A Morte de Bunny Munro é o segundo, porém é o primeiro que ganha tradução aqui no Brasil, dando a chance para muitas pessoas daqui conhecerem essa outra face do músico por trás de canções como Red Right Hand e Into My Arms. E para quem está com medo de se decepcionar, fica desde já o aviso: o escritor também sabe agradar muito bem seu público.
Apesar do tema principal, o romance não chega a ser sombrio, porque o tom predominante é um humor negro mesclado com nonsense, do começo ao fim. O livro é dividido em três partes, em inglês: Cocksman (uma gíria para garanhão), Salesman (vendedor) e Deadman (morto). Cada uma dessas partes seguirá exatamente o título que lhe é dado, na primeira somos apresentados à Bunny, que bebe, se droga e faz sexo compulsivamente, o que obviamente acaba destruindo sua família. A esposa comete suicídio e deixa Bunny para cuidar do filho Bunny Jr.
Na segunda parte, ainda um pouco em choque com a morte da esposa e sem saber muito bem o que fazer com a responsabilidade de ser o único a cuidar de Júnior, Bunny decide pegar a estrada com o filho e continuar trabalhando como se nada tivesse acontecido. Ele vende cosméticos de porta em porta, usando todo um repertório de sedução para convencer suas clientes a comprar seus produtos (e bem, saciar sua vontade de sexo).
Já a terceira parte é bastante óbvia, especialmente se considerar o título do livro. É como se a estrada que Bunny pegasse no começo da segunda parte fosse na realidade o começo de sua jornada até o inferno. A Morte de Bunny Munro é recheado de momentos surreais, mas é aqui na terceira parte em que isso acontece de forma ainda mais predominante, envolvendo até uma espécie de pedindo de desculpas em formato de stand-up comedy.
O importante a se considerar sobre o romance de Nick Cave é que ele é um livro de personagem. O enredo em si é bastante simples, por mais que apresente uma série de elementos que depois se agruparão como as aparições da esposa morta ou ainda um assassino que se veste como o diabo. Mas o que conquista é Bunny Munro. Ele é um canalha egoísta e inconsequente, uma lista de defeitos ambulante. Mas mesmo assim ele conquista a simpatia do leitor, principalmente através da relação com o filho Bunny Jr.
São os momentos mais doces do livro, e o garotinho vem como antítese do pai, talvez até para amplificar ainda mais os defeitos dele. Mas a cumplicidade que os dois desenvolvem, algumas coisas que o menino obvimente aprende com o pai no momento em que passam a viajar juntos, é realmente muito tocante. E claro, contribuirá para o que se verá no desfecho da obra.

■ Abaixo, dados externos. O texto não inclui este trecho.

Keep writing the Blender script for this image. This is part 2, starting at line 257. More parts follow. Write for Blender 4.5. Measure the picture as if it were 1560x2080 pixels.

O senso de humor de Cave pode ser um pouco estranho para alguns, mas não deve surpreender quem já o conhecia como músico, afinal, um sujeito que compõe um disco inteiro com canções sobre assassinatos certamente tem um jeito meio peculiar de ver as coisas. Mas há humor sim, até mesmo nos agradecimentos no fim do livro, quando o autor diz “Gostaria de agradecer Kylie Minogue e Avril Lavigne com amor, respeito e meu pedido de desculpas“. Só lendo A Morte de Bunny Munro para entender o motivo dessa dedicatória.
E claro, só mesmo lendo A Morte de Bunny Munro para conhecer esta outra faceta de Nick Cave e se deixar encantar para o mais escroto dos protagonistas já criados na literatura. Não tem como não questionar como isso é possível após a leitura e não, não dá para tirar os méritos de Cave como escritor por conseguir esta façanha em seu segundo romance.